Есть и другая сторона взаимодействия между Китаем и Западом, и мы обратимся к ее более подробному рассмотрению, что позволит нам также обнаружить связь с некоторыми вопросами, поставленными в первой части статьи. По сравнению со всеми другими столкновениями между западным и незападными обществами фундаментальная неопределенность всей констелляции в данном случае, возможно, – наиболе очевидна. В ходе взаимодействия или столкновения с другой цивилизацией и образующими ее традициями вызов со стороны новых социокультурных форм, созданных этой цивилизацией, но уже не ограничивавшихся ее рамками, становился все более настоятельным. Иными словами, Запад был не только Западом, но он являлся также первопроходцем и передовым отрядом модерна – если и не единственным, то, во всяком случае, самым заметным и навязчивым. Тем самым мы сталкиваемся с проблемой Запада и модерна, соотношения между ними и их роли в глобальных трансформациях. Может оказаться полезным вернуться к обсуждению этой проблемы в работах Хантингтона – ему, по крайней мере, следует отдать должное за четкий и бескомпромиссный ответ на вопрос, которого слишком часто избегали. Ответ начинается с утверждения о том, что «Запад стал Западом задолго до прихода модерна». Определяющие культурные ценности и принципы Запада можно проследить до Высокого Средневековья, тогда как инновации модерна – индустриализация, урбанизация, революция в образовании – относятся к более поздней стадии и могут, хотя и совсем не автоматически, быть перенесены в другие части мира. Но после того, как инновации модерна были восприняты, хотя и в разной степени, другими цивилизациями, а иллюзия всемирной цивилизации была преодолена, вновь возобладала прежняя модель плюрализма цивилизаций. Следовательно, для Хантингтона столкновение цивилизаций – или, в более широком смысле, ситуация, в которой возможны такие столкновения, – является, строго говоря, возвращением к домодерновым основаниям после интерлюдии модерна. Вся эта линия аргументации преуменьшает воздействие вызовов модерна, передовым отрядом которых был Запад, на идентичности, мировоззрения и образы мысли, разделившие различные цивилизации. Но чтобы прояснить это положение, нам следует пойти обходным путем.

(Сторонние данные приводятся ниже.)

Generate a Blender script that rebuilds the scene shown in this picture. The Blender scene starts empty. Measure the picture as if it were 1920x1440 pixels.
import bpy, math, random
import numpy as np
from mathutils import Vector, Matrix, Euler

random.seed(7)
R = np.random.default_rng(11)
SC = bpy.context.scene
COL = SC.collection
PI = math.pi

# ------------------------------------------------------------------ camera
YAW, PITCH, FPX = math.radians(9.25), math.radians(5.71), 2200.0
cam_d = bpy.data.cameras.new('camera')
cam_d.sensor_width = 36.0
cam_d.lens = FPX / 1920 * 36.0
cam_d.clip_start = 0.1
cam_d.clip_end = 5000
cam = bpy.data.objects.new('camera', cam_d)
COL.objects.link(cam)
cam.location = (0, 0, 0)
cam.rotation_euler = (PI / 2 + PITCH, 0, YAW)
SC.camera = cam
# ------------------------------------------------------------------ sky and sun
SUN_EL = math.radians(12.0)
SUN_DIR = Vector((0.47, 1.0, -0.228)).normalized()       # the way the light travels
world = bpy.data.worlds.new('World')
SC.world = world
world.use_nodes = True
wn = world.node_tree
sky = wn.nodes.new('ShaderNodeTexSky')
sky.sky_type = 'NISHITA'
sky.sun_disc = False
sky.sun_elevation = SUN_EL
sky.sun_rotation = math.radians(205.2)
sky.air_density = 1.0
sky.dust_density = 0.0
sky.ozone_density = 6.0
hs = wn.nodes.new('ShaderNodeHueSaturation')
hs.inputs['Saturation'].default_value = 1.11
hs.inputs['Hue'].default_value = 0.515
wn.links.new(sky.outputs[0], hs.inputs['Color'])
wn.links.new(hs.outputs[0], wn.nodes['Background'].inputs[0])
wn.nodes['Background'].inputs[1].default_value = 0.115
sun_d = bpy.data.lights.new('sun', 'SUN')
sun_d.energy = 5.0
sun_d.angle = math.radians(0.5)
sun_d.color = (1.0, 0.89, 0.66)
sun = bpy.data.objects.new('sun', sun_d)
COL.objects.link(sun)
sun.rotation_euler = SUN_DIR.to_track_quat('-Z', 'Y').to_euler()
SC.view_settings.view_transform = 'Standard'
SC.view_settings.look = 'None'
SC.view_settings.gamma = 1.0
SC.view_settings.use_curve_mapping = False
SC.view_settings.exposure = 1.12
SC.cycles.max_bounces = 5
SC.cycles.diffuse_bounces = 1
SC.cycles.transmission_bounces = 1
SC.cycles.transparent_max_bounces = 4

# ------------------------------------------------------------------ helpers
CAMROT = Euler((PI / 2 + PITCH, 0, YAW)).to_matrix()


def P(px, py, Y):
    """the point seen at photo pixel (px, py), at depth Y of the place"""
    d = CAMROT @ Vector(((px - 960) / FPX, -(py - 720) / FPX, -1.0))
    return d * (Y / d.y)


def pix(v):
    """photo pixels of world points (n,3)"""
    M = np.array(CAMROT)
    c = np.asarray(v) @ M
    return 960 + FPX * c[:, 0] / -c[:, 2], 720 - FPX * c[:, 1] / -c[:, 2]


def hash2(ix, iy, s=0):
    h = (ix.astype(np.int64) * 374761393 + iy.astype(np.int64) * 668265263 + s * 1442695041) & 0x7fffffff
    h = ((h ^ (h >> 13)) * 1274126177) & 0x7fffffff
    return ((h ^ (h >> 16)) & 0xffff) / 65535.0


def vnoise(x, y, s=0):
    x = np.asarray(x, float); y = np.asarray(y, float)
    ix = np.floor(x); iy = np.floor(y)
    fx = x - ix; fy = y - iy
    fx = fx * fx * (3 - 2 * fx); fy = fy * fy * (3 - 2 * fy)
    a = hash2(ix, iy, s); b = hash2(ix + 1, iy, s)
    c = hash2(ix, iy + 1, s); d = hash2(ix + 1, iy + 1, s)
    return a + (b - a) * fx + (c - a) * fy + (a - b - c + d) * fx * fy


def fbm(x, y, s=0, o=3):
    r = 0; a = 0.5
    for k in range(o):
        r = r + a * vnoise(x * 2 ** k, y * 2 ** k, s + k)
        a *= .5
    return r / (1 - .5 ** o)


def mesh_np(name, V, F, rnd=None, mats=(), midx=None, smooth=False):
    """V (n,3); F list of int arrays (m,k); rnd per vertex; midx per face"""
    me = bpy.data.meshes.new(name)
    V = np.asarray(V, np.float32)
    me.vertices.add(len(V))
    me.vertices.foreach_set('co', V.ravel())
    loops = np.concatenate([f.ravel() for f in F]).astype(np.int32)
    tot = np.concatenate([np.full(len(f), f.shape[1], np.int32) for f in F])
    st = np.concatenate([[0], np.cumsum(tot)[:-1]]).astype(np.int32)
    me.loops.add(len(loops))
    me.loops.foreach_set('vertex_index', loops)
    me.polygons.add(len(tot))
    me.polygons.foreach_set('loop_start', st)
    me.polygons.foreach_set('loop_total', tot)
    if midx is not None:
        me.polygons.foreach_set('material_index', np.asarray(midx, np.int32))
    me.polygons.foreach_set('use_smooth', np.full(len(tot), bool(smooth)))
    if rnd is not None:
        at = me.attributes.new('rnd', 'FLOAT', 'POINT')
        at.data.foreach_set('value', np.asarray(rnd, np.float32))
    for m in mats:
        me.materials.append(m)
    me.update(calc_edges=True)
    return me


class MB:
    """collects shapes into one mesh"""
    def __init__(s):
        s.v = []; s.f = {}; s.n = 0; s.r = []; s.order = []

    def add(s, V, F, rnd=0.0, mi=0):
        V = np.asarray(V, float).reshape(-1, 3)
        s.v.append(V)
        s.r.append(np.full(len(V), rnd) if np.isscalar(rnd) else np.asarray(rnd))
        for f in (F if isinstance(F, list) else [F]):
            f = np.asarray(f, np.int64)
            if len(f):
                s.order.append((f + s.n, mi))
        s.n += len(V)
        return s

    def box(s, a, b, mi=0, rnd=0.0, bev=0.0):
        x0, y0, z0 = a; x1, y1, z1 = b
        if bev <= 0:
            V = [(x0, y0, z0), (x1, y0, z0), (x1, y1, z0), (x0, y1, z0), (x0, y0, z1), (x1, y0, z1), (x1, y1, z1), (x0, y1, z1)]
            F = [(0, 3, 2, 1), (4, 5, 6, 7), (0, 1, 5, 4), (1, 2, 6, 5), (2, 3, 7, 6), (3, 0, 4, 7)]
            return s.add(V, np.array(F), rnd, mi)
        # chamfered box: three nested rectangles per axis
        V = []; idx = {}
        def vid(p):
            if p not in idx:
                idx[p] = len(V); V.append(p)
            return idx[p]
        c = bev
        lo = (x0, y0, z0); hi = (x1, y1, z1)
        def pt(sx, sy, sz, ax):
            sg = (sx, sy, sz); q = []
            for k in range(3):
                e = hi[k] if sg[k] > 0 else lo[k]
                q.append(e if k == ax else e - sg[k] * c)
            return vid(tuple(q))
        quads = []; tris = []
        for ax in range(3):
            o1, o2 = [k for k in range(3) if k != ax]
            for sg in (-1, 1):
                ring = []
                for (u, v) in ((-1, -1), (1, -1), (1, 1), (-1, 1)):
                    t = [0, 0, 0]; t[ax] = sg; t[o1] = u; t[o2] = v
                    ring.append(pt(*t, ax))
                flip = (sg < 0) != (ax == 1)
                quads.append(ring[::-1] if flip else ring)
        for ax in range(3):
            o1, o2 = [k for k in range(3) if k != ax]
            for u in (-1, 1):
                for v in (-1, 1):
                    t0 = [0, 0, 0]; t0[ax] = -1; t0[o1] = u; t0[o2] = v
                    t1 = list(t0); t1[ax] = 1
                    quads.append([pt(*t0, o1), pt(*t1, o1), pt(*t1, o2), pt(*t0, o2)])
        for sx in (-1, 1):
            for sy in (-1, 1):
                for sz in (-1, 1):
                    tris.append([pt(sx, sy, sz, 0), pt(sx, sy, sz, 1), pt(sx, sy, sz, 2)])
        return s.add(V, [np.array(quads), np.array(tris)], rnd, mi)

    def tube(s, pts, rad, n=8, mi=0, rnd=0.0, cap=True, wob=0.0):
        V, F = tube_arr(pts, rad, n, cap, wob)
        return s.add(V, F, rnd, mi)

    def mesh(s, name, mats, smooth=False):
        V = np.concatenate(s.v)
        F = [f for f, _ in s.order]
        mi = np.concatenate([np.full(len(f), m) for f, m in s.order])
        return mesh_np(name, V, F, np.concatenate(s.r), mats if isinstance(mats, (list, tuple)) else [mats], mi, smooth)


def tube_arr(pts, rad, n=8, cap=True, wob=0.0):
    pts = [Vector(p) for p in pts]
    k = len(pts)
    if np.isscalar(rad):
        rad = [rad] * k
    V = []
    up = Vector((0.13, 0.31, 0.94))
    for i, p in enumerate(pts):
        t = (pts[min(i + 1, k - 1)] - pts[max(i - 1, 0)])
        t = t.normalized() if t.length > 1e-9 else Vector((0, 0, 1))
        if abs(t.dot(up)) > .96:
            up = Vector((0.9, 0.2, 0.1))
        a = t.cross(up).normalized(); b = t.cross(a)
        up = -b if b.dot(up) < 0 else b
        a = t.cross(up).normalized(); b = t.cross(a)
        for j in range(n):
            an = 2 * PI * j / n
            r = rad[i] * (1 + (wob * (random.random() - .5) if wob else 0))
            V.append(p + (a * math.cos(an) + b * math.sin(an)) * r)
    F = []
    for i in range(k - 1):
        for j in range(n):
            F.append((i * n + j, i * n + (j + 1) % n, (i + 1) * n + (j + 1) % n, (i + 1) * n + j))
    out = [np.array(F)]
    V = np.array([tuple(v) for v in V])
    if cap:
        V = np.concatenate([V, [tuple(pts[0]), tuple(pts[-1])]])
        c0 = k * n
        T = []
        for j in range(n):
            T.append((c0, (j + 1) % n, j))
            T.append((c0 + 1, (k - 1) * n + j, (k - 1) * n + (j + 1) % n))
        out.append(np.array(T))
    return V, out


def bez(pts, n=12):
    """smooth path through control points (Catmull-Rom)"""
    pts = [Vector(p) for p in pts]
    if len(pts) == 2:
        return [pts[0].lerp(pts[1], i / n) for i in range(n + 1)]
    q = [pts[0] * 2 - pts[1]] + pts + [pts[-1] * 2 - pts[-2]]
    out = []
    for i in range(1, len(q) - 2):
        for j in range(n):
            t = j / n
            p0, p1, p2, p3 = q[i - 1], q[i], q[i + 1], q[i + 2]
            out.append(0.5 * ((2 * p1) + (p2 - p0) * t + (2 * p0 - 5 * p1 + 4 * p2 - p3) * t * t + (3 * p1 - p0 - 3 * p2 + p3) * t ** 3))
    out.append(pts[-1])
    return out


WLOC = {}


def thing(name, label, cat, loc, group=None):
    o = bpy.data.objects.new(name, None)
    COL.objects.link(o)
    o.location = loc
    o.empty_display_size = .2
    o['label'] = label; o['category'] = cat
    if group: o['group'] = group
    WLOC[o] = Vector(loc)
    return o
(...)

Для понимания прорыва к модерну в рамках цивилизационного контекста Запада (для нашей аргументации не является существенным тот факт, что это было не единственное движение в данном направлении, поскольку кажется невозможным отрицать, что оно было наиболее значительным) нам потребуется понятие, которое в некотором смысле дополняет понятие межцивилизационного взаимодействия. Мы будем говорить о внутрицивилизационных расколах, когда общие культурные основания цивилизационного комплекса интерпретируются радикально расходящимися способами, что приводит к конфликтам на уровне институтов и властных структур, а масштабы разногласий и борьбы таковы, что они порождают альтернативные цивилизационные модели. Нельсон, по-видимому, имел в виду нечто подобное, когда говорил о «гражданских войнах внутри структур сознания», но он не развил эту тему. Мы можем обратиться к некоторым очевидным случаям внутрицивилизационного раскола. Конфликт между Афинами и Спартой представлял такого рода разделение в греческом мире. Другим примером служит отделение христианства от иудаизма – с оговоркой, что это был случай цивилизационных моделей с неравным потенциалом преобразования в цивилизационные комплексы. В индийском контексте формирование и экспансия буддизма, кажется, привели к цивилизационному расколу, но его результаты оказались ограниченными, поскольку альтернативная буддистская форма царствования не получила развития. Что касается Китая, возвышение единой империи около 2200 лет назад, по-видимому, предотвратило цивилизационные расколы, которые наметились в период борющихся царств.